Jornada

Parafraseando Belchior: presentemente eu posso me considerar uma mulher de sorte.

Digo, em partes sorte. A outra parte foi muita vontade mesmo.

Lá atrás eu vislumbrei o que estou fazendo hoje. Pensava inocente e silenciosamente comigo: “E SE eu VIVESSE a escalada?” “Será que é possível?” “Será que é loucura?”

Vejam bem, no contexto em que eu estava inserida, viver a escalada parecia bem distante da minha realidade. Eu tinha uma vida comum, bem cartesiana por assim dizer. Aos 24, quando comecei a escalar, já tinha pós-graduação feita e um cargo corporativo que me dava certa segurança financeira. Fora isso, eu nasci e cresci num lugar onde a cultura da escalada praticamente inexiste. Planalto Central, minha gente. O quê que escalador faz no plano? Hahaha Ou seja, compreender o universo desse esporte foi mergulhar no desconhecido.

O tempo passou e a escalada foi criando raízes em mim, ampliando minhas percepções. Meu modo de interagir nesse mundo mudou e eu queria viver mais disso. A pulga atrás da orelha e a formiga na minha cadeira se tornaram intoleráveis. Viver a escalada era algo visceral naquele momento, era só isso que eu queria fazer.

As questões eram muitas: “comecei a escalar muito velha, nunca vou ser boa o suficiente”, “o que eu vou fazer quando minhas economias acabarem?”, “isso é irresponsabilidade”, “ser mulher no mundo outdoor é mais difícil”, “pra onde eu vou?”, “eu vou ter parceria?”.

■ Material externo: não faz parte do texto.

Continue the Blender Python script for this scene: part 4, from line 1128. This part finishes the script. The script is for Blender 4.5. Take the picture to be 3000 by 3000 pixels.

Mas olha, minha vontade foi e é ainda muito maior que todas essas questões aí (que até parecem meio bobas mesmo). Então o verbo é MANIFESTAR. Manifestar o que você deseja experienciar. E amigx, eu entendi aos trancos e barrancos que viver a vida que você QUER já é resistência nessa sociedade.

Bom, eu pedi demissão e não tinha absolutamente nada planejado. Sei lá, eu ia pra qualquer lugar, Cipó, Canadá, tudo podia ser cenário. Na mesma semana que eu chutei o balde, um amigo me chega com essa proposta:

Ele: “Então, a gente tá indo pra Patagônia filmar um doc de highline e climb, vc quer ir?”

Eu: “LÓGICO”.

Ele: “Mas são 9 homens, você vai ser a única  mulher.

Eu: “Ué, vou completar o time de 10. PARTIU”.

Encarei essa proposta como um claro sinal do Universo que dizia: “Vive, minha filha!” Bom, eu mal sabia montar uma parada e estava indo pra Patagônia, mas né, tudo nessa vida a gente aprende.

Posso dizer que desde então eu tenho vivido sim a escalada. E essas andanças me fizeram chegar até aqui, lugar de onde escrevo essa história. Aqui é o Colorado, EUA, dentro de uma VAN que está sendo meu lar há quase um ano.

É fácil? NÃO MESMO. Nada é. Vai ter perrengue e um monte de lua minguante. Mas me diga uma coisa: se de qualquer jeito vai ter perrengue, porque eu vou viver uma vida que eu não quero ou fazer o que eu não acredito com a força da minha alma? Poisé…

E amanhã? Amanhã pode ser o que eu quiser que seja. Sigo acreditando e aprendendo cada dia mais um tanto. Kmon?